Q3 TUT 0701

[Victor Ivrii]

Find the Wronskian of two solutions of the given differential equation without solving the equation.
$$
\cos(t)y''+\sin(t)y'-ty=0.
$$

[Tzu-Ching Yen]

Reformat equation into form $y'' + p(t)y' + q(t) = 0$
We can see that
$p(t) = \frac{\sin(t)}{\cos(t)}$
By the equation for wronskian
$$W(t) = \exp \bigl(\int p(t) dt\bigr) = \exp \bigl(\int \frac{\sin(t)}{\cos(t)} dt\bigr) = \exp (-\ln(\cos(t))+\ln (c_0)) = \frac{c_0}{\cos(t)}$$
where $c_0$ depends on choice of $y_2$ and $y_2$

[Michael Poon]

Thomas, your solution seems mostly correct, but I think you are missing something small. If I remember correctly, Abel's theorem has a negative factor you forgot.

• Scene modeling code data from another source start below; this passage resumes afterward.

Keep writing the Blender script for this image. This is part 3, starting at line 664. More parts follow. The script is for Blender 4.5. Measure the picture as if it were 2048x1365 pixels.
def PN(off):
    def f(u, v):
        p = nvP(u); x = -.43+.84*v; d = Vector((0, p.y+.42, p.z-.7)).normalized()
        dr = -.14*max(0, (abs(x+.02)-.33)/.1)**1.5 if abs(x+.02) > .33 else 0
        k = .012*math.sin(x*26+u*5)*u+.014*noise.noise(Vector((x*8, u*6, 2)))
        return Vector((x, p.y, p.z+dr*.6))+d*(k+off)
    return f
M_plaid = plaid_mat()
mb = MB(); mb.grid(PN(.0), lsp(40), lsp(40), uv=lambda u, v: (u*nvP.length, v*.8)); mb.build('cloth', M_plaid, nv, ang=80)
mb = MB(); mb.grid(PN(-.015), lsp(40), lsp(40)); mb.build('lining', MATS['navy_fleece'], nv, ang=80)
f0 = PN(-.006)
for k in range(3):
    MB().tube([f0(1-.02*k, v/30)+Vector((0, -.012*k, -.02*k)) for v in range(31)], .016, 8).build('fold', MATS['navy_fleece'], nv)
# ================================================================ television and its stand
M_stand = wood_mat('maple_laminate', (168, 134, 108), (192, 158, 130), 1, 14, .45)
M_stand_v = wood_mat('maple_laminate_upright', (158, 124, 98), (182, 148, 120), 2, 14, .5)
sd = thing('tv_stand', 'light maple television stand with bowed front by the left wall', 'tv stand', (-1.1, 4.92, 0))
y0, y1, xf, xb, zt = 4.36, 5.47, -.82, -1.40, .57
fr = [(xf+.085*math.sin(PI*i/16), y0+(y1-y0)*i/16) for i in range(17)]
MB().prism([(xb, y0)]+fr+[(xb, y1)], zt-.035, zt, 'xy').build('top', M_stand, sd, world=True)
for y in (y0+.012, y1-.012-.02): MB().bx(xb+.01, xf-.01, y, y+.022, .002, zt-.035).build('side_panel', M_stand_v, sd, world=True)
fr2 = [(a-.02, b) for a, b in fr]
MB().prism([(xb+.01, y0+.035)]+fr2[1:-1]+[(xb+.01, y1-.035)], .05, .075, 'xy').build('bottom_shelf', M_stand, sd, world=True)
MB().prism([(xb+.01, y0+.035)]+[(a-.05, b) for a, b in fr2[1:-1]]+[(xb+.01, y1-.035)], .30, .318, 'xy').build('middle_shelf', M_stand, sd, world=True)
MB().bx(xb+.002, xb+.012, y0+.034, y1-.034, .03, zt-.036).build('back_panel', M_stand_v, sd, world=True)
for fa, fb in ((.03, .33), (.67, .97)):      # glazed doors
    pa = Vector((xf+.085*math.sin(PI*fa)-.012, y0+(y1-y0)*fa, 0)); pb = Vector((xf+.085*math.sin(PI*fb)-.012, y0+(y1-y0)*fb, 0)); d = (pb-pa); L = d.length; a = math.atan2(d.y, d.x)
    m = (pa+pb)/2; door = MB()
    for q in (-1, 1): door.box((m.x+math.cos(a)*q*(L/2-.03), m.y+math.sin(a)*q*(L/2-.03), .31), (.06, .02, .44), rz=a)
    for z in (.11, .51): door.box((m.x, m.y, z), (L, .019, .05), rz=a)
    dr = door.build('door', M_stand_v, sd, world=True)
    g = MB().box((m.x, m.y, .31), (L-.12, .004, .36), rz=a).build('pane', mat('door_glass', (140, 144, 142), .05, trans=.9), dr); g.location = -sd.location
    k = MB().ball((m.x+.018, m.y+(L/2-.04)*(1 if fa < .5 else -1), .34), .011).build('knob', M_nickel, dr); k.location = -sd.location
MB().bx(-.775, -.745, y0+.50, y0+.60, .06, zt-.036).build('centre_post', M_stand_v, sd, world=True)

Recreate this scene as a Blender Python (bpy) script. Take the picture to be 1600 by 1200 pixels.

Instead, the solution should be:

$$W(t)=e^{∫-p(t)dt}=e^{∫-\tan(t)dt}=e^{\ln(\cos(t))+c}=c(\cos(t))$$, for some constant c.

[Wei Cui]

First, we divide both sides of the equation by $\cos(t)$ and we get:
                                                                                                $y''+\tan(t)y'-\frac{t}{\cos(t)}y = 0$

Then the equation in the form of $L(y) = y'' +p(t)y' +q(t)y=0$, then in this case $p(t) = tan(t)$
According to Abel's Theorem, then the Wronskian                         $W(y_1,y_2)(t) = Ce^{-\int \tan(t)dt}$
                                                                                                                      $=Ce^{\int \frac{1}{\cos(t)}d\cos(t)}$
                                                                                                                      $= Ce^{\ln(\cos(t))}$
                                                                                                                      $= C\cos(t)$                   


Therefore, the solution is $W(y_1,y_2)(t) = C\cos(t)$.